> GOAL OF THE EXERCISE: Only the number is wanted: how many lines in the data contain "mesh"?

───── INFORMATION SHOWN

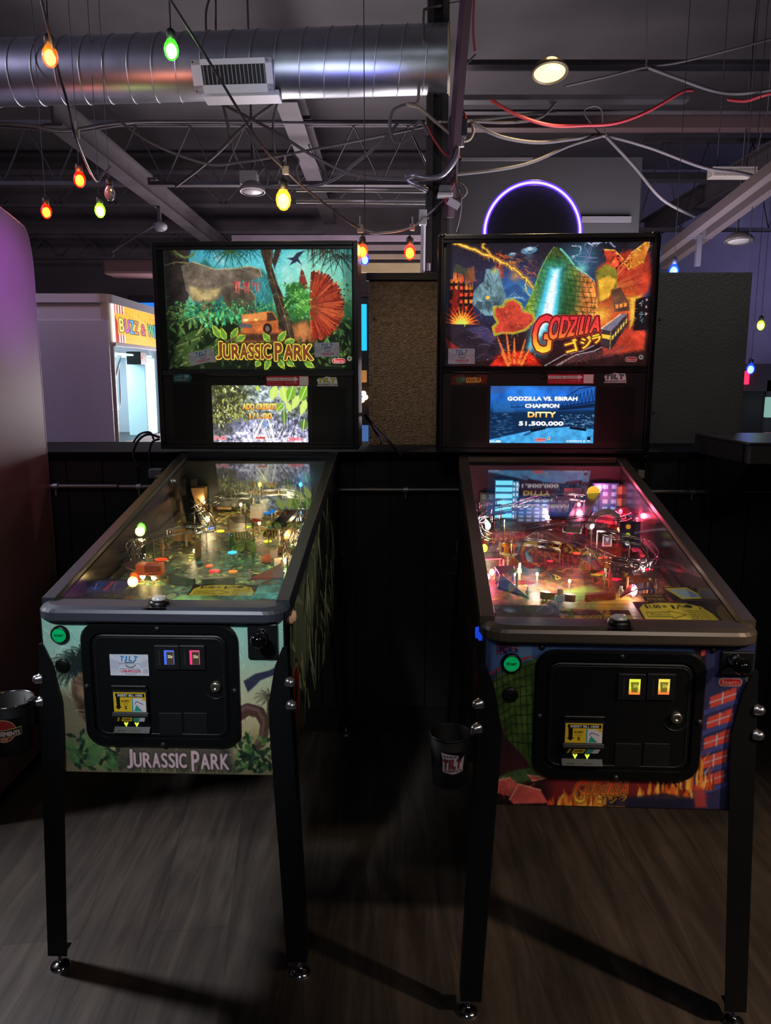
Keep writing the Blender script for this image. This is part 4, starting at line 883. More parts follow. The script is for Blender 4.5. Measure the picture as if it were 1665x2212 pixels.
    for i, (cx, cy, g1, g2) in enumerate(T['slots']):
        c = P.front(cx, cy, -.008); w, h = .029, .029
        s_ = MB().box((c.x-w, -.014, c.z-h), (c.x+w, -.008, c.z+h)).build('coin_slot', mat('slot_black', (24, 25, 28), .4), door, .002)
        I = Img(0, 0, 60, 70, 40, g1)
        if T['two_tone']: I.vgrad([(0, g1), (40, g1), (70, g2)]); I.poly([(8, 14), (52, 14), (46, 60), (14, 60)], (70, 70, 20), .75)
        else: I.poly([(14, 8), (60, 8), (60, 70), (14, 70)], (58, 52, 40)); I.stroke([(14, 5), (58, 5), (58, 66)], 5, tuple(.5*k+60 for k in g1)); I.glow(6, 35, 22, g1, .5)
        I.text('25¢', (22, 24, 50, 40), (235, 225, 170) if not T['two_tone'] else (235, 210, 90), .6)
        I.mesh('price_window', (c.x-.006, -.0146, c.z+.018), (.023, 0, 0), (0, 0, -.034), print_mat('slot_window', 1.0, 0, .3), s_)
        MB().box((c.x-.019, -.0146, c.z-.018), (c.x-.0145, -.0138, c.z+.018)).build('slot_opening', MATS['near_black_steel'], s_)
        k = P.front(cx, T['ret'], -.008)
        MB().box((c.x-.027, -.0105, k.z-.026), (c.x+.027, -.008, k.z+.026)).build('coin_return', mat('return_black', (13, 14, 16), .5), door, .003)
    c = P.front(*T['lockpx'], -.01)
    MB().tube([(c.x+.026*math.cos(a), -.0088, c.z-.004+.026*math.sin(a)) for a in np.linspace(PI*1.1, PI*1.9, 12)], .0018, 5).build('lock_recess', MATS['door_bead'], door)
    MB().lathe([(.0125, 0), (.0125, .006), (.010, .009), (.004, .0095), (.003, .007), (1e-4, .007)], (c.x, -.0085, c.z), (0, -1, 0), 18).build('door_lock', mat('lock_steel', (190, 184, 170), .28, .95), door)
    # bill acceptor
    (b0, b1, b2, b3) = T['bill']; A = P.front(b0, b2, -.012); B = P.front(b1, b3, -.012); bw = B.x-A.x; bh = A.z-B.z
    bl = MB().prism([(-.008, A.z+.006), (-.020, A.z+.002), (-.020, B.z-.002), (-.026, B.z-.008), (-.012, B.z-.03), (-.012, B.z-.04), (-.022, B.z-.052), (-.008, B.z-.06)], A.x-.004, B.x+.004, 'x').build('bill_acceptor', BLACK, door, .001)
    MB().tube([(A.x-.002, -.02, A.z+.014), (B.x+.002, -.02, A.z+.014)], .004, 8).build('bill_hood', BLACK, bl)
    I = Img(0, 0, 100, 60, 110, (214, 176, 40)); I.poly([(6, 4), (96, 4), (96, 15), (20, 15), (20, 44), (25, 44), (14, 54), (4, 44), (9, 44), (8, 15), (6, 10)], (18, 18, 16)); I.text('INSERT BILL HERE', (14, 6, 90, 13), (225, 220, 210), .5)
    I.poly([(55, 18), (88, 18), (88, 24), (100, 27), (100, 60), (55, 60)], (210, 205, 215)); I.poly([(56, 18), (60, 18), (60, 60), (56, 60)], (60, 150, 140)); I.poly([(62, 58), (70, 38), (88, 58)], (50, 150, 135)); I.stroke([(66, 36), (70, 28), (76, 30), (82, 33), (90, 36)], 2, (60, 60, 70))
    I.text('ACCEPTS', (24, 24, 48, 30), (60, 50, 16), .4); I.text('1-5-10', (28, 33, 44, 38), (60, 50, 16), .3); I.poly([(32, 42), (42, 42), (38, 47), (42, 52), (32, 52), (36, 47)], (50, 44, 20))
    I.mesh('bill_label', (A.x, -.0203, A.z), (bw, 0, 0), (0, 0, -bh), print_mat('print_label', .03, 1, .4), bl)
    for k, (yy, zz, hh, ins) in enumerate(((-.0235, B.z-.012, .013, .003), (-.0205, B.z-.046, .009, .006))):
        J = Img(0, 0, 100, 14, 90, (20, 20, 20)); J.poly([(2, 14), (9, 0), (15, 0), (8, 14)], (190, 160, 40)); J.poly([(16, 14), (24, 0), (58, 0), (52, 14)], (205, 170, 45)); J.poly([(56, 14), (62, 0), (84, 0), (74, 14)], (70, 150, 140)); J.poly([(74, 14), (84, 0), (100, 0), (94, 14)], (205, 200, 210)); J.text('ACCEPTS', (26, 4, 50, 9), (60, 50, 16), .4)
        J.mesh('bill_stripe', (A.x+ins, yy, zz), (bw-2*ins, 0, 0), (0, .006, -hh), print_mat('print_label', .03, 1, .4), bl)
    for fx in (.31, .64):
        xx = A.x+bw*fx; zz = B.z-.034
        MB().prism([(xx-.005, zz+.004), (xx-.002, zz+.005), (xx, zz+.001), (xx+.002, zz+.005), (xx+.005, zz+.004), (xx, zz-.006)], -.0135, -.012, 'y').build('guide_light', glow('guide_green', (210, 240, 60), 1.3), bl)
    # start button, blank plug, plunger, top screws
    c = P.front(*T['start']); s_ = MB().lathe([(.0215, 0), (.0215, .005), (.018, .009), (.0165, .009), (.0165, .004)], (c.x, -.001, c.z), (0, -1, 0), 28).build('start_button', BLACK, R)
    I = Img(-1, -1, 1, 1, 44, (0, 150, 82)); I.text('START', (-.62, -.16, .62, .14), (0, 50, 28), .04)
    rr = .0165
    def disc(U, V):
        x = (U*2-1); y = (V*2-1); k = np.maximum(np.abs(x), np.abs(y))/np.maximum(np.hypot(x, y), 1e-6); k = np.where(np.hypot(x, y) < 1e-6, 1, k)
        return np.stack([c.x+x*k*rr, -.0085-.0025*(1-np.clip((x*k)**2+(y*k)**2, 0, 1)), c.z-y*k*rr], -1)
    I.mesh('button_cap', (0, 0, 0), (0, 0, 0), (0, 0, 0), print_mat('green_cap', .55, 1, .15), s_, disc)
    c = P.front(*T['plug']); MB().lathe([(.0165, 0), (.0165, .003), (.014, .005), (1e-4, .005)], (c.x, -.001, c.z), (0, -1, 0), 24).build('blank_plug', BLACK, R)
    for px, py in T['screws']:
        c = P.front(px, py); MB().lathe([(.007, 0), (.007, .002), (.004, .005), (1e-4, .006)], (c.x, -.001, c.z), (0, -1, 0), 12).build('panel_bolt', mat('bolt_black', (40, 44, 46), .3, .4), R)
    (p0, p1, p2, p3) = T['plate']; A, B = P.front(p0, p2), P.front(p1, p3)
    pl = MB().box((A.x, -.009, B.z), (B.x, -.0005, A.z)).build('plunger_plate', mat('plate_black', (22, 23, 26), .35), R, .003)
    c = P.front(T['knob'][0], T['knob'][1], -.05)
    MB().cyl((c.x, -.008, c.z), (c.x, -.04, c.z), .007, seg=14).lathe([(.013, .0), (.013, .006), (.009, .01)], (c.x, -.008, c.z), (0, -1, 0), 16).build('plunger_rod', CHROME, pl)
    MB().lathe([(.007, .026), (.013, .03), (.017, .04), (.0175, .048), (.014, .057), (.007, .062), (1e-4, .063)], (c.x, -.004, c.z), (0, -1, 0), 20).build('plunger_knob', mat('knob_black', (10, 10, 11), .08), pl)
    # flipper buttons
    for sx in (-1, 1):
        MB().lathe([(.0175, 0), (.0175, .006), (.013, .007), (.012, .013), (1e-4, .014)], (sx*CW2, .075, .882), (sx, 0, 0), 20).build('flipper_button', T['flip'], R)
    # ---- backbox
    W2, y0, z0, z1, y1 = .3655, 1.165, 1.172, 1.905, 1.36
    m = MB(); t = .016
    m.box((-W2, y0, z0), (-W2+t, y1, z1)); m.box((W2-t, y0, z0), (W2, y1, z1)); m.box((-W2+t, y0, z0), (W2-t, y1, z0+t)); m.box((-W2+t, y0+.0, z1-t), (W2-t, y1, z1)); m.box((-W2+t, y1-.012, z0+t), (W2-t, y1, z1-t))
    box = m.build('backbox', mat('backbox_black', (38, 38, 42), .35), R, .003)
    if T['corners']:
        for sx in (-1, 1): MB().ball((sx*(W2-.012), y0+.012, z1-.004), .016, (1, 1, .6), 14, 8).build('corner_guard', BLACK, box)
        for sx in (-1, 1): MB().cyl((sx*(W2-.004), y0, z0+.01), (sx*(W2-.004), y0, z1-.01), .007, seg=12).build('edge_trim', mat('gloss_trim', (22, 22, 26), .12), box)
    (t0, t1, t2, t3) = T['glass']; A, B = P.front(t0, t2, y0+.014), P.front(t1, t3, y0+.014)
    MB().box((-W2+t, y0+.018, z0+t), (W2-t, y0+.05, z1-t)).build('liner', BLACKM, box)
    MB().box((-W2+t, y0+.004, B.z-.022), (W2-t, y0+.02, B.z-.002)).build('divider_bar', T['trimm'], box, .003)
    MB().box((-W2+t, y0+.004, z1-t-.012), (W2-t, y0+.018, z1-t)).build('top_trim', T['trimm'], box, .002)
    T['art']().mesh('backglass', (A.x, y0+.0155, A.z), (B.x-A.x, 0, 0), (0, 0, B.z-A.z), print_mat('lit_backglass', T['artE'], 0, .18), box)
    # display panel
    zt = B.z-.024; dp = MB()
    (s0, s1, s2, s3) = T['screen']; C, D = P.front(s0, s2, y0+.006), P.front(s1, s3, y0+.006)
    for lo, hi in (((-W2+t+.004, z0+t+.002), (C.x, zt)), ((D.x, z0+t+.002), (W2-t-.004, zt)), ((C.x, C.z), (D.x, zt)), ((C.x, z0+t+.002), (D.x, D.z))):
        dp.box((lo[0], y0+.004, lo[1]), (hi[0], y0+.016, hi[1]))
    dp = dp.build('display_panel', mat('panel_black', (34, 33, 34), .42), R, 0)
    T['lcd']().mesh('screen', (C.x, y0+.0125, C.z), (D.x-C.x, 0, 0), (0, 0, D.z-C.z), print_mat('lit_screen', T['lcdE'], 0, .15), dp)
    for (g0, g1, g2, g3) in T['grilles']:
        A, B = P.front(g0, g2, y0+.003), P.front(g1, g3, y0+.003)
        I = Img(0, 0, 100, 100*(A.z-B.z)/(B.x-A.x), 120, (13, 13, 14)); k = 0
        for j in np.arange(3, I.y1-2, 4.2):
            k += 1
            for i in np.arange(3+(k % 2)*2.4, 98, 4.8): I.ell(i, j, 1.5, 1.3, T['gcol'])
        I.mesh('speaker_grille', (A.x, y0+.0036, A.z), (B.x-A.x, 0, 0), (0, 0, B.z-A.z), print_mat('grille_print', 0, 1, .5), dp)
    c = P.front(T['cam'][0], T['cam'][1], y0); MB().lathe([(.009, 0), (.009, .006), (.006, .008), (1e-4, .008)], (c.x, y0+.005, c.z), (0, -1, 0), 16).build('panel_lock', BLACK, dp)
    def stick(I, name, box_, rot=0, par=dp, y=y0+.003, em=.06):
        A, B = P.front(box_[0], box_[1], y), P.front(box_[2], box_[3], y); cx, cz, w, h = (A.x+B.x)/2, (A.z+B.z)/2, B.x-A.x, A.z-B.z; c, q = math.cos(rot), math.sin(rot)
        ax = Vector((w*c, 0, w*q)); ay = Vector((h*q, 0, -h*c)); O = Vector((cx, y, cz))-ax/2-ay/2
        return I.mesh(name, O, ax, ay, print_mat('sticker_print', em, 1, .35), par)
    # scan sticker (its code is left blank)
    I = Img(0, 0, 150, 34, 110, (176, 40, 52)); I.poly([(2, 6), (100, 6), (100, 2), (115, 11), (100, 20), (100, 16), (2, 16)], (232, 226, 226)); I.text('SCAN THIS CODE - SIGN UP NOW!', (6, 8, 96, 14), (60, 50, 55), .3)
    I.text('NEW WAYS TO PLAY', (6, 20, 56, 24), (230, 150, 150), .2); I.text('TRACK YOUR PROGRESS', (6, 27, 62, 31), (230, 150, 150), .2); I.text('INSIDER', (80, 20, 108, 27), (235, 170, 170), .3); I.ell(73, 23, 4, 4, (210, 110, 115)); I.poly([(117, 2), (148, 2), (148, 32), (117, 32)], (222, 218, 220))
    stick(I, 'scan_sticker', T['scan']); stick(T['badge'](), 'name_badge', T['badgebox']); 
    I = Img(0, 0, 100, 46, 90, (34, 33, 34))
    out = [(8, 30), (2, 16), (10, 8), (34, 6), (48, 0), (66, 4), (92, 4), (96, 18), (99, 44), (2, 44)]; I.poly(out, (226, 226, 226)); x = 10
    for ch, wd in zip('TILT', (26, 14, 24, 26)): I.text(ch, (x, 9, x+wd-9, 27), T['tiltc'][0], 1.2, 1.4, T['tiltc'][1], .12); x += wd-2
    I.text('AMUSEMENTS.COM', (5, 33, 95, 41), (40, 40, 44), .5); stick(I, 'operator_sticker', T['tilt'])
    for bx, rot in T['cards']: stick(mk_sticker(n=130), 'service_sticker', bx, rot, box, y0+.012, .28)
    if T.get('doorcard'): 
        c0 = T['doorcard']; A, B = P.front(c0[0], c0[1], -.0095), P.front(c0[2], c0[3], -.0095)
        mk_sticker(n=140).mesh('service_sticker', (A.x, -.0095, A.z), (B.x-A.x, 0, 0), (0, 0, B.z-A.z), print_mat('door_sticker_print', .03, 1, .4), door)
    # ---- printed fronts and sides
    A = P.front(*T['fa'][:2], -.0006); zt_, zb_ = .9, .521
    T['fart']().mesh('front_artwork', (-CW2+.004, -.0008, zt_), (2*CW2-.008, 0, 0), (0, 0, zb_-zt_), print_mat('cabinet_print', 0, 1, .38), R)
    for sx in (-1, 1):
        I = T['sart'](); x = sx*(CW2+.0006); ya, yc = .06, 1.1
        def f(U, V, sx=sx, x=x):
            y = ya+U*(yc-ya) if sx > 0 else yc-U*(yc-ya); zt2 = GZ0+GZS*y-.047
            return np.stack([np.full_like(U, x), y, zt2+V*(zb+.005-zt2)], -1)
        I.mesh('side_artwork', (0, 0, 0), (0, 0, 0), (0, 0, 0), print_mat('cabinet_print', 0, 1, .38), R, f)
    return R
def pz(y): return PF0+PFS*y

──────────

> RESPONSE FOR THIS EXERCISE: 11